29/6/14

LX.- HOMO LUDENS

LX
Homo ludens

Cuando ponía uh límite al mar, y las aguas no traspasaran su mandato; cuando asentaba los cimientos de la tierra, yo [la sabiduría] estaba junto a él, como aprendiz, yo era su encanta cotidiano, todo el tiempo jugaba en su presencia (Prov. 8, 29-3O)

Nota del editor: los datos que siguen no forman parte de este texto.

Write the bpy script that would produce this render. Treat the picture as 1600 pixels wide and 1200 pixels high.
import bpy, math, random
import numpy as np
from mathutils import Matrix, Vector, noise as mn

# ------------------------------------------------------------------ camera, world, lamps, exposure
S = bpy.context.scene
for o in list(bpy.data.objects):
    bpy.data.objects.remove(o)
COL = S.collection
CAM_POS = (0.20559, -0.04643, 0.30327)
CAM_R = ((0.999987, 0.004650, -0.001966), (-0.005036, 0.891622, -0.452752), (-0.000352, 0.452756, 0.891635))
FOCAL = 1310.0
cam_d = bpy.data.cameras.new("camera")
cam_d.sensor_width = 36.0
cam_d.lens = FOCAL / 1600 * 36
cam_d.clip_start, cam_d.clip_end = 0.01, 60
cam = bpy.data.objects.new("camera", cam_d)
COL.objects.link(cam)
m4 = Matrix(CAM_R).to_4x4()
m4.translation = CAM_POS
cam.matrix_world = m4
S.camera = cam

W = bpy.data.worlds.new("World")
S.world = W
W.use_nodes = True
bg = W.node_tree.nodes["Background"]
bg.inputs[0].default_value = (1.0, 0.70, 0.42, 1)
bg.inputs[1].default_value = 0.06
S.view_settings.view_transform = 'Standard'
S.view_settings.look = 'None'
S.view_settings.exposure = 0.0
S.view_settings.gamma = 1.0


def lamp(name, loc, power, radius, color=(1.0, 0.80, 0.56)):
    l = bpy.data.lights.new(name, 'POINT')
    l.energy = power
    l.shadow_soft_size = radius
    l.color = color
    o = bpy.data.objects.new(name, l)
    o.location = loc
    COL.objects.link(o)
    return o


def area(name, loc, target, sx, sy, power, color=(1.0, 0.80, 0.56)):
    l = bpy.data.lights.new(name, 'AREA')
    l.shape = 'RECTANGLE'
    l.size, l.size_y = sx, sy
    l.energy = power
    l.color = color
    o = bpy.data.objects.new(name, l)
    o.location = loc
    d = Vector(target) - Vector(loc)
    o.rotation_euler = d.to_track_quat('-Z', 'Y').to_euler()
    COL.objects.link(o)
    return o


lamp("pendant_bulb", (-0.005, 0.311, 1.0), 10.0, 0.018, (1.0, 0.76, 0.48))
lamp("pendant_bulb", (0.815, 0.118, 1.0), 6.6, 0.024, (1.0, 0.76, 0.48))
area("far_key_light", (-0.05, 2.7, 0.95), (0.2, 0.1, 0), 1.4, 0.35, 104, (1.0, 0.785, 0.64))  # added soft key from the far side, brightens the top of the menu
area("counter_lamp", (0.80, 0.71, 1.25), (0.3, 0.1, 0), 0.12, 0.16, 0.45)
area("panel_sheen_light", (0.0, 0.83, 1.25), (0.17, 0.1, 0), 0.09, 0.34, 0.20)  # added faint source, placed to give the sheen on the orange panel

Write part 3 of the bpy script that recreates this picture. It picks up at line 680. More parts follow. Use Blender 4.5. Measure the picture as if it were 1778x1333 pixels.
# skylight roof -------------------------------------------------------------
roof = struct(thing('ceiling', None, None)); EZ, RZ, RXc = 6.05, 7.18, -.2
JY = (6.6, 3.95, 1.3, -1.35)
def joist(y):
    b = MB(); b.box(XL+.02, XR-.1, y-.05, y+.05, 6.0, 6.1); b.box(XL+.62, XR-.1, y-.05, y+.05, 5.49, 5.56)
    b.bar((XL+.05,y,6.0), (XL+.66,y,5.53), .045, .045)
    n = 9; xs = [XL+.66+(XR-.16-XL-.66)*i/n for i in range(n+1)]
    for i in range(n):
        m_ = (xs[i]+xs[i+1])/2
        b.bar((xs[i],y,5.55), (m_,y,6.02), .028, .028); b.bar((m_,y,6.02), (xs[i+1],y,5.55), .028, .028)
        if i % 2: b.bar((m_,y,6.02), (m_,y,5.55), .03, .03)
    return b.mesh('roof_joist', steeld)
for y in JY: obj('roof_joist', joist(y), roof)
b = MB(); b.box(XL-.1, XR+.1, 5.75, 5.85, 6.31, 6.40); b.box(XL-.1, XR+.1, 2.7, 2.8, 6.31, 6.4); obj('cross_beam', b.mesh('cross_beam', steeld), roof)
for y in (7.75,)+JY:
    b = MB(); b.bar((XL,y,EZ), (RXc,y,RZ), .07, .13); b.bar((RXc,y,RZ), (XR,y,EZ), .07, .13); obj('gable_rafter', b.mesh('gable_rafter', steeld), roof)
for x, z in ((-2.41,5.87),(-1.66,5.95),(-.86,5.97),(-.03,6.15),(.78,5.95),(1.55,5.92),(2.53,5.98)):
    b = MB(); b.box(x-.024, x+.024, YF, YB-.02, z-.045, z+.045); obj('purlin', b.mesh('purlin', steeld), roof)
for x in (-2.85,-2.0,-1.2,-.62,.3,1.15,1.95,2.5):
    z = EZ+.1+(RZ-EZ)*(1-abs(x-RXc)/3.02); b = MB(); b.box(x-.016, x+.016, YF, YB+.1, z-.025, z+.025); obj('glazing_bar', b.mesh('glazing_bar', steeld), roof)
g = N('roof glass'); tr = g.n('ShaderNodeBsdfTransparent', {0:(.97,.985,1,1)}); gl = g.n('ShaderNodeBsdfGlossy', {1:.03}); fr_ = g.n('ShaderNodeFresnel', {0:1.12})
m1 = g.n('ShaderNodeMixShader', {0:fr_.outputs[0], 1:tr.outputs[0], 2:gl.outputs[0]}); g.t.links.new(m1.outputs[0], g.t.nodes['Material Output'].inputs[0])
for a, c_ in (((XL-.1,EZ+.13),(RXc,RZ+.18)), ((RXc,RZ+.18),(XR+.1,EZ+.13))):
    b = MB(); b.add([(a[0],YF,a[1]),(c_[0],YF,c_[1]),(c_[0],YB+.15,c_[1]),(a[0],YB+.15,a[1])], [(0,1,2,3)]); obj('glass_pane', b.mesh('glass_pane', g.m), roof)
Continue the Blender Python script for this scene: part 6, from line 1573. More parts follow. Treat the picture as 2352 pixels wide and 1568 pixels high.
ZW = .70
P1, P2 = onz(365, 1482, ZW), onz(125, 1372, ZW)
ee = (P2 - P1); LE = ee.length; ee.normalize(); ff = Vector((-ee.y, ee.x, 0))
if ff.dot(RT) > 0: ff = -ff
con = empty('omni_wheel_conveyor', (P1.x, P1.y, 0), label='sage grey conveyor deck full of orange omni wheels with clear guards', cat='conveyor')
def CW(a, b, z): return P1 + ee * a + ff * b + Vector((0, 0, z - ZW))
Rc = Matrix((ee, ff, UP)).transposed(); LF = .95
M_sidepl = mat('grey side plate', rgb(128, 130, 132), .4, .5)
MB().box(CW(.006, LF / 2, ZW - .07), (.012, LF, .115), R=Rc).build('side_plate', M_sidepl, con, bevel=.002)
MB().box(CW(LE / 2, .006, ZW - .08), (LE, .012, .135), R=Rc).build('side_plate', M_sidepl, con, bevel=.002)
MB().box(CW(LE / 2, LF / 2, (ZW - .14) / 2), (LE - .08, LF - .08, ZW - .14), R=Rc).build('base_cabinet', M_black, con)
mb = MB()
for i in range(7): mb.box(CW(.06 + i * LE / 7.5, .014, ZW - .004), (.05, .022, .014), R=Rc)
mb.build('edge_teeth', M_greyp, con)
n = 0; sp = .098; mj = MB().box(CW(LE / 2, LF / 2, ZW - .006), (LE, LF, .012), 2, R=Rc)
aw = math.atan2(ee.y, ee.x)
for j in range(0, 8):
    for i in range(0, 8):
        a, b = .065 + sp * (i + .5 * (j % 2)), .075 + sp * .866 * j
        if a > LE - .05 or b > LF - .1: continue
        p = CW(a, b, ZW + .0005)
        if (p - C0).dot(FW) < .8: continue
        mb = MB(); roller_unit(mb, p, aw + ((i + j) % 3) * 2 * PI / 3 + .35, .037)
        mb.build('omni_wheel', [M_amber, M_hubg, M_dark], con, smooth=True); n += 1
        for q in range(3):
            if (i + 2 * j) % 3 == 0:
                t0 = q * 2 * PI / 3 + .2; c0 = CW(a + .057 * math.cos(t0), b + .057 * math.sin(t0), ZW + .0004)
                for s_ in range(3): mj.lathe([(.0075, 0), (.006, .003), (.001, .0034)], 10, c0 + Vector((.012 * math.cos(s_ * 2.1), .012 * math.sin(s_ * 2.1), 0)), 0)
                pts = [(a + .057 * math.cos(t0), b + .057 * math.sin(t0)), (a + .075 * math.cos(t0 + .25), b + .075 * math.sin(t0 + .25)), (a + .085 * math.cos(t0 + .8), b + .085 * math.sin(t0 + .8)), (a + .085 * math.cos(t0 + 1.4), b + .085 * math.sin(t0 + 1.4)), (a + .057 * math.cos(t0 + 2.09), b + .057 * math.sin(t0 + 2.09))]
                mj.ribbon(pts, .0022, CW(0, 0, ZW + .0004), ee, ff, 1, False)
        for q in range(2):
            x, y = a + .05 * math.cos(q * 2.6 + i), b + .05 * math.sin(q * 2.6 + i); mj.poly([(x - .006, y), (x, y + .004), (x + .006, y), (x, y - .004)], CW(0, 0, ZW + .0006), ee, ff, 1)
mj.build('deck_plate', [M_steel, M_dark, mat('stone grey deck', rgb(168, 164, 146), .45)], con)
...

Como dice Johan Huizinga al comienzo de su “Homo ludens”, no somos tan razonables como pensaban los hombres de la ilustración.  La corrupción de la diosa razón en razón instrumental, que denunció la Escuela de Franckfurt y que los hechos del pasado siglo pusieron en evidencia, nos dice que el “homo faber”, como se quiso definir al hombre, no sólo es una definición insuficiente, sino peligrosa. “El hombre es un animal que fabrica herramientas” -la definición es de Benjamín Franklin-, sí, pero si olvidamos el problema de cómo tiene que usarlas, el hombre no pasa de ser un animal que en vez de garras, tiene herramientas: un lobo con garras y colmillos protésicos. ¿No es la herramienta sino una prolongación de la mano que a-garra y del pie que huye o persigue? En contraposición, Huizinga propone definir al hombre como “homo ludens”, un animal que juega, con la salvedad, señalada por él mismo, de que el juego no es algo exclusivo del ser humano, pues los animales también juegan. 
¿Qué es entonces lo que constituye propiamente lo humano? ¿En qué se distingue la humanidad de otras especies? Se trata de una discusión importante en un contexto donde ha pasado a ser un lugar común ese discurso reduccionista del “no es nada más que...”, con el cual el ser humano queda reducido a ser menos que un animal, o aún peor, el animal más dañino y peligroso de la creación. 
Huizinga no habla del juego como un elemento más que se manifiesta en todas las culturas humanas, sino que considera que la cultura como tal brota de algo más primordial, más de fondo, que está en la estructura esencial de lo humano, que es el juego. El juego como fenómeno cultural, es decir, propiamente humano y, por tanto, como una manifestación del espíritu que va más allá de su función biológica o de supervivencia, como a veces también se interpreta. 
Alguien dirá, pensando en los temas “serios” -ética, política, religión...- del pensamiento y la cultura, que esta definición antropológica del “homo ludens” se trata también de un reduccionismo. “Con las cosas de comer no se juega”, se dice cuando se quiere poner de manifiesto la importancia de un asunto y su seriedad dramática. Pero el espíritu es juguetón por naturaleza, pienso yo, y no tiene ningún inconveniente en ser al mismo tiempo serio. 
Viendo jugar a unos gatitos se puede comprobar que las características esenciales del juego son compartidas con los juegos infantiles del cachorro humano y, yendo un poco más allá, con los juegos más serios de los adultos.  Vemos su manifestación ceremoniosa, ritual y a la vez estética, tal como aparece en los gestos, movimientos y actitudes graciosas -llenas de gracia-; observamos cómo se cumplen ciertas reglas implícitas que los jugadores no traspasan -no se hacen daño en el juego que se desarrolla con las garras escondidas-; comprobamos lo que tienen también de representación teatral, con sus gestos de enfado feroz que no se traducen nunca en una agresión efectiva; vemos, sobre todo, el carácter gozoso que el propio juego pone en evidencia en quienes participan en él. 
El juego es algo muy serio. Que se lo digan a los niños cuando juegan o a los músicos, bailarines y artistas en general cuando crean y recrean sus obras. Esta polisemia del significado del juego la recoge mejor la palabra play del inglés, que significa al mismo tiempo jugar, tocar un instrumento, actuar, hacer algo de forma inspirada...
El hecho de que el hombre comparta con los animales el juego no nos tiene que llevar a ninguna clase de reduccionismo del “nada más que...”, sino a considerar qué hay en el hecho común de la vida, animal y humana, que la trasciende, pues se sitúa incluso antes de la creación entera, según nos dice el poema bíblico: antes de que existiera el mundo, la Sabiduría estaba en presencia de Dios, como una niña que jugaba y aprendía en su presencia (Prov. 8, 29-30).  
El juego va más allá de una actividad puramente biológica y funcional y aparece como algo gratuito y a la vez lleno de sentido. Como el baile, la música, el arte en general, sobrepasa los límites del reino de la necesidad y penetra, como en su casa propia, en el reino del espíritu y de la libertad, el reino de lo creativo o recreativo, el reino del espíritu. Si decimos “espíritu”, puede sonar a excesivo, pero si decimos “instinto”, como nos dice Huizinga, nos suena a demasiado poco. Yo diría que el juego es una manifestación, entre otras -el arte, el humor...- de que somos “espíritu encarnado”.